Japan's marriage laws may see a population entirely of 'Sato'

Oppressive marriage laws in Japan might see everyone named Sato in 500 years’ time


In Japan, couples who marry are legally required to share the same surname. In almost every case, the woman in the relationship drops her maiden name to take on her husband’s. 

The unique law however might led to a startling consequence — one Professor in Miyagi has predicted that if the law continues, every Japanese citizen in 500 years’ time will end up sharing the same surname of “Sato” — currently the most common surname in the country. 

Economics Professor Hiroshi Yoshida from Tohoku University led a study, published last month, which calculated the estimated growth rate of popular Japanese surnames as couples enter into marriage and comply with the one-surname-under-the-law rule. Japan remains the only country in the world that requires spouses to have the same surname.

Professor Yoshida and his team used data from Myoji-yurai.net to access government statistics on common last names and found that the proportion of citizens with the surname Sato rose 1.0083 times from 2022 to 2023.

Based on the current rate of growth, the study predicts that over half of the Japanese population will be named Sato by year 2446, rising to include everyone by 2531.

“If everyone becomes Sato, we may have to be addressed by our first names or by numbers,” Professor Yoshida told Mainichi. “I don’t think that would be a good world to live in.”

A country full of Satos “will not only be inconvenient but also undermine individual dignity,” he said in another interview with Asahi Shimbun. “This would also lead to the loss of family and regional heritage associated with surnames.”

A movement for change 

In Japan, there’s growing agitation to disband the law to allow married women to keep their surnames. 

The study was commissioned by a number of organisations working towards overturning the civil code — among them, one called the Think Name Project, which supports equal marriage by championing for the rights of individuals (mostly women) to retain their maiden names after marriage. 

Yoko Hayashi, the former chairperson of the United Nations Committee on the Elimination of Discrimination against Women (CEDAW), said the Japanese government have received repeated recommendations to amend the law from the CEDAW.

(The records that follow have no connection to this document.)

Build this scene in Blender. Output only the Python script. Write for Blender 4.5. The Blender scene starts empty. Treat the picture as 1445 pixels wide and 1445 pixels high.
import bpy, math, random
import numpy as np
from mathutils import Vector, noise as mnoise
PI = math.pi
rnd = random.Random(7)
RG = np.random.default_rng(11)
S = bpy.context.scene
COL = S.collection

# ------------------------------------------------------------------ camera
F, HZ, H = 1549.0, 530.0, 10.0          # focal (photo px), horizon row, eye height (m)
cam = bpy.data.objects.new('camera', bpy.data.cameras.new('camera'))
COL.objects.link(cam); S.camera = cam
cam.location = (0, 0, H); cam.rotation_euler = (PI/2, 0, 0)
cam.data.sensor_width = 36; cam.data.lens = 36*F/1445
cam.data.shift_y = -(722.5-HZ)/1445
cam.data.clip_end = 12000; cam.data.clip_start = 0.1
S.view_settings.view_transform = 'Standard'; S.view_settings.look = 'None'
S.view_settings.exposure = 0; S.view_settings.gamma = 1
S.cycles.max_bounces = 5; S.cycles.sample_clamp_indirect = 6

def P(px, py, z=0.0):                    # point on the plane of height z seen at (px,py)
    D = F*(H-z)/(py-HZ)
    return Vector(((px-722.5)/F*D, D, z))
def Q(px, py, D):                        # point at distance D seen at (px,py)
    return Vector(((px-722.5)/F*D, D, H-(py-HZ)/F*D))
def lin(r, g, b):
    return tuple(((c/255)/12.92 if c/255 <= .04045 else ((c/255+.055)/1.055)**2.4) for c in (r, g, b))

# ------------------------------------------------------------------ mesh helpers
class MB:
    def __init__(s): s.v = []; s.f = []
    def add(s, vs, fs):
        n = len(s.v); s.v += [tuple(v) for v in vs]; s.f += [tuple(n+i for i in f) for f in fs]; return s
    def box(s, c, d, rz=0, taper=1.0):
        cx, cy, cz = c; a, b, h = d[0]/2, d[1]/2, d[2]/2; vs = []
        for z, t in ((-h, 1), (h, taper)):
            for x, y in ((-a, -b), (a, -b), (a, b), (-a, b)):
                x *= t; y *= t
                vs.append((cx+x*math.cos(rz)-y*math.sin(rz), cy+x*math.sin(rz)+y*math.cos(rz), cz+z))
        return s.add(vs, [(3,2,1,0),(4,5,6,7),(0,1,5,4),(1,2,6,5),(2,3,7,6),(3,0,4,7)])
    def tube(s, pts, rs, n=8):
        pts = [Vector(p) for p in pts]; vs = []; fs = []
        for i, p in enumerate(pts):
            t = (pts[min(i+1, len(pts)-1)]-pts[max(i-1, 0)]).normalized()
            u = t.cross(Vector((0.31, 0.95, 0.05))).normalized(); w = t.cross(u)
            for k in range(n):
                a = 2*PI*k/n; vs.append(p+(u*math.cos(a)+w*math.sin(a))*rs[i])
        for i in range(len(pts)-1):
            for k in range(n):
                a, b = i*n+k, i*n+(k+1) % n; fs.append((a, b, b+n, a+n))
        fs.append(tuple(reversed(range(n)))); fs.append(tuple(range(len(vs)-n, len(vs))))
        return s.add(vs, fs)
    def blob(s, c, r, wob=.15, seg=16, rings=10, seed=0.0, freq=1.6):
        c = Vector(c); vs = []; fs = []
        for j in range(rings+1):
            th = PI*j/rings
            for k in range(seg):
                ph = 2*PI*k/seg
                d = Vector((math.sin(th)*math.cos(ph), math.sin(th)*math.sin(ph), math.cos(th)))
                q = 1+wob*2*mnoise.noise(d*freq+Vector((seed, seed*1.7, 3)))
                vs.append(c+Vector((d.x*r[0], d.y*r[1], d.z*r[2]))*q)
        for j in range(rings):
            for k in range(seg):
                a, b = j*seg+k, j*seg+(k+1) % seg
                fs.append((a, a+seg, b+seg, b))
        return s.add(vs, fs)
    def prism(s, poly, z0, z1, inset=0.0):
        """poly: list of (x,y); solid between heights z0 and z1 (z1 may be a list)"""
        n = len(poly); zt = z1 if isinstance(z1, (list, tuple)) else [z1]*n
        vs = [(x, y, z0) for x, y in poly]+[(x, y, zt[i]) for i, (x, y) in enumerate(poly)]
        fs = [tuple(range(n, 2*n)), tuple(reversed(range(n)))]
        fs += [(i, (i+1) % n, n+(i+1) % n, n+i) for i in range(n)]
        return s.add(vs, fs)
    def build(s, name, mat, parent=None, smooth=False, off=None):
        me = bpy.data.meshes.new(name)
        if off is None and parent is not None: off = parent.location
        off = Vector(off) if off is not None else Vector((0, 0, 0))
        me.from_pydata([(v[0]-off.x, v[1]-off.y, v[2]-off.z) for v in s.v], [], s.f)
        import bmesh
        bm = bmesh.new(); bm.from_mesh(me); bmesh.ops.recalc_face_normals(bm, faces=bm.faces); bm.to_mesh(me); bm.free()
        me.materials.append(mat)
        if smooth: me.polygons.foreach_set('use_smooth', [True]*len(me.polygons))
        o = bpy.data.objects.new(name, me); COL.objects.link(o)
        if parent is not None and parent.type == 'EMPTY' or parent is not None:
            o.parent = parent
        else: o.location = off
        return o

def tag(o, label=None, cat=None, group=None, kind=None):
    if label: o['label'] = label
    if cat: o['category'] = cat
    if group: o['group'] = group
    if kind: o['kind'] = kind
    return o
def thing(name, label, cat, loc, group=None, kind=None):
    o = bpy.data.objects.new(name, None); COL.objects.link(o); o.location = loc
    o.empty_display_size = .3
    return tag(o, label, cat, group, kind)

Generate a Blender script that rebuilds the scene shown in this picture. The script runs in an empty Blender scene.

“The international community is paying attention to whether Japan can change towards gender equality, or whether it will continue to be sluggish and buried,” she said

According to the Japanese government’s White Paper on Gender Equality, over 80 per cent of citizens believe married couples should be allowed to have different surnames. 

Forty per cent of 30-40 year olds said they did not wish to change their surnames after marriage, while one in four unmarried women aged 20 – 39 cited the law as the reason they do not aspire towards marriage.